L’analyse par ligue de début confirme que les aires de recrutement international varient passablement selon le championnat. Les principaux pays où les joueurs ont disputé leur dernier match avant de débuter dans le big-5 sont l’Autriche en ce qui concerne les footballeurs ayant débuté en Bundesliga, le Portugal pour la Ligue 1 et la Liga, les Pays-Bas pour la Premier League et l’Argentine pour la Serie A.

Figure 8 : principaux pays de recrutement, par ligue de début

Joueurs du big-5, mars 2020

Figure 8 : principaux pays de recrutement, par ligue de début

6. Conclusion

Le 54ème Rapport Mensuel de l’Observatoire du football CIES montre que la très grande partie des joueurs du big-5 accèdent à ces championnats depuis un des pays concernés, soit à partir des équipes réserve ou de jeunes de l’équipe de début (39,3% des joueurs), soit par un recrutement depuis un club d’une division inférieure du pays (17,8%) ou par la promotion de leur équipe d’appartenance (13,2%).

Ainsi, seulement environ trois joueurs sur dix accèdent à l’un des cinq ligues majeures depuis un club étranger.
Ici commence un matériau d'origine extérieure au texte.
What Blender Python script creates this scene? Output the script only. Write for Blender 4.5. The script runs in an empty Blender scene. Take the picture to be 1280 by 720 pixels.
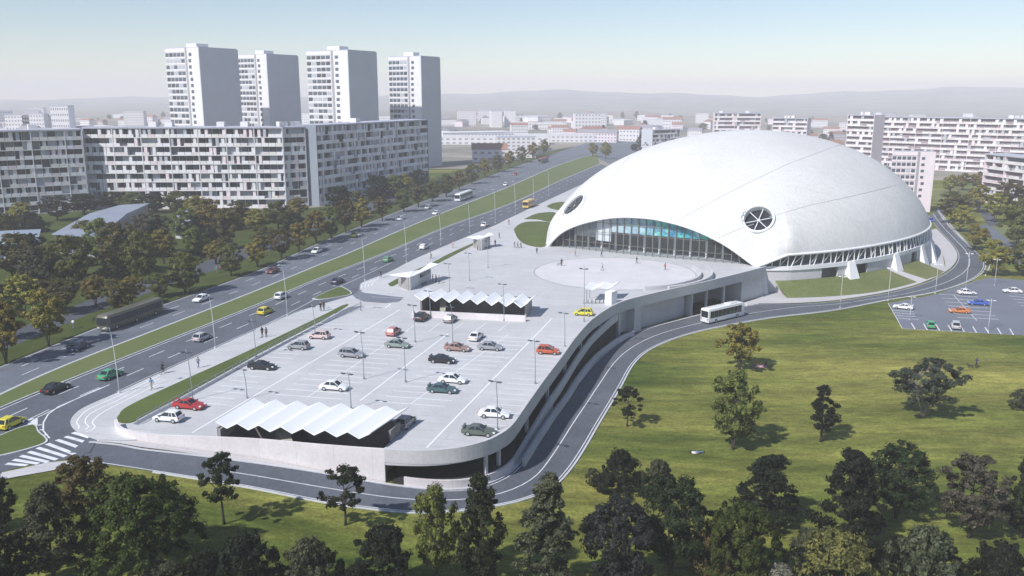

Les principaux pays tremplin sont les Pays-Bas (75 joueurs présents dans le big-5 en mars 2020 y ont disputé leur dernier match avant de débuter dans un des grands championnats), le Portugal (74) et la Belgique (71). Le Brésil (60) et l’Argentine (45) sont les deux seuls pays extra-européens où les clubs du big-5 recrutent un nombre important de joueurs.
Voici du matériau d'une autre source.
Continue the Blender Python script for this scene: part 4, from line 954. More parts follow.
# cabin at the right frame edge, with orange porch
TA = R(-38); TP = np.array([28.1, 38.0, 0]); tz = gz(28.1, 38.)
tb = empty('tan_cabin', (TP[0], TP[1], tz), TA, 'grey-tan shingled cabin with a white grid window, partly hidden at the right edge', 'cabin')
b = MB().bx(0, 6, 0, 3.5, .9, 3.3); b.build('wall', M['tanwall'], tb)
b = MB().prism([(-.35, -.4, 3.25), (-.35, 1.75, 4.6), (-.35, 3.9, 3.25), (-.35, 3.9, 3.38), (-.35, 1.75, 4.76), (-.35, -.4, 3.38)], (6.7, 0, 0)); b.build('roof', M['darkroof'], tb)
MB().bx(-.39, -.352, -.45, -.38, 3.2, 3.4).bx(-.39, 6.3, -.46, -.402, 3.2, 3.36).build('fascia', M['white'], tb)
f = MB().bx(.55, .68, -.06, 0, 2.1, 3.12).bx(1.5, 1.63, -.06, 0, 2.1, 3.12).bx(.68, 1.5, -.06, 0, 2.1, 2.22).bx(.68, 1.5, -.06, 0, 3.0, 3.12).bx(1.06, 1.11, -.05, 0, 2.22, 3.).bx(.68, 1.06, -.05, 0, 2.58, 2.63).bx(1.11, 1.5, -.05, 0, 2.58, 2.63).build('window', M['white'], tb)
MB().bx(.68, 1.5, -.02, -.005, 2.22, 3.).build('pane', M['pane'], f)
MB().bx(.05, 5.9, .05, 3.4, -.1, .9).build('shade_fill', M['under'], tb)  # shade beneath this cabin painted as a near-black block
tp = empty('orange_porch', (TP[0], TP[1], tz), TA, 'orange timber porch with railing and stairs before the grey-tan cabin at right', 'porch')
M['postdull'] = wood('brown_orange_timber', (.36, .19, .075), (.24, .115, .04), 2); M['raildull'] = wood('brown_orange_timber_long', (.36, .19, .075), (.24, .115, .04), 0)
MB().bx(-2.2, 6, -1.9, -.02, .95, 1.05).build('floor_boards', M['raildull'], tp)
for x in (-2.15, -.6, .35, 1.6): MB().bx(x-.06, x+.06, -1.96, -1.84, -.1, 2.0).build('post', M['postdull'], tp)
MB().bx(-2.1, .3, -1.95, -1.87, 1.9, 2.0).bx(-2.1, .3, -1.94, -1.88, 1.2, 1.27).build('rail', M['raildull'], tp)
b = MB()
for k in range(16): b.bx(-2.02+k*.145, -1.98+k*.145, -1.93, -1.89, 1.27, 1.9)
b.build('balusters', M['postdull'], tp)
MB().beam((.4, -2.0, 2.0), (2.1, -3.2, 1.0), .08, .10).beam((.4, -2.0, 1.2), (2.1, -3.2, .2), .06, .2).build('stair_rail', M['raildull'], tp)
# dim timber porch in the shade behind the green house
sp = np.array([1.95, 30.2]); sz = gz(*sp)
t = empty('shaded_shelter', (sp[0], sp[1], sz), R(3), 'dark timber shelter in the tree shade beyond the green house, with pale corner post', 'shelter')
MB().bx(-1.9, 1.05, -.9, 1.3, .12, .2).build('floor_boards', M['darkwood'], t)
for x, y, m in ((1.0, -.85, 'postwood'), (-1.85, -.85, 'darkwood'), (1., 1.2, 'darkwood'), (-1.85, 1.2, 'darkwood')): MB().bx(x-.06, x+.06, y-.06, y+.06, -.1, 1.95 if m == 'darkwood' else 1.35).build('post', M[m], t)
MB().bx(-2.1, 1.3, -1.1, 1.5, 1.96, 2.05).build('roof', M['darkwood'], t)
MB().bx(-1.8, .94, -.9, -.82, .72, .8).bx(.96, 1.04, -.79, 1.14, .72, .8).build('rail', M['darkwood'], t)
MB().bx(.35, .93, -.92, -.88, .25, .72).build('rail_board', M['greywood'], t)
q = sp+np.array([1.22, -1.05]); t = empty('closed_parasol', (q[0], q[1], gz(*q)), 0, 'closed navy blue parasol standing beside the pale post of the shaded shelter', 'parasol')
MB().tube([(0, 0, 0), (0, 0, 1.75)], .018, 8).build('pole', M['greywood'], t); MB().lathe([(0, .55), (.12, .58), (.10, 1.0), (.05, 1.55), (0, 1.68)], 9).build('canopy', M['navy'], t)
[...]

L’analyse montre qu’en dépit de l’internationalisation et mondialisation du marché de travail des footballeurs, l’accès au big-5 continue à se faire depuis un nombre relativement restreint de ligues et de pays. Si 83 origines nationales étaient représentées dans le big-5 au mois de mars 2020, le nombre de pays d’où ces joueurs avaient été recrutés n’était que de 56.

Cette statistique reflète la canalisation des flux migratoires vers des championnats dont le niveau sportif, bien que plus faible que dans le big-5, est suffisamment élevé pour permettre aux joueurs de développer leur potentiel et se rendre intéressants pour des clubs des grandes ligues européennes. Ces championnats jouent alors un rôle de tremplin pour la carrière des footballeurs les plus talentueux qui y transitent.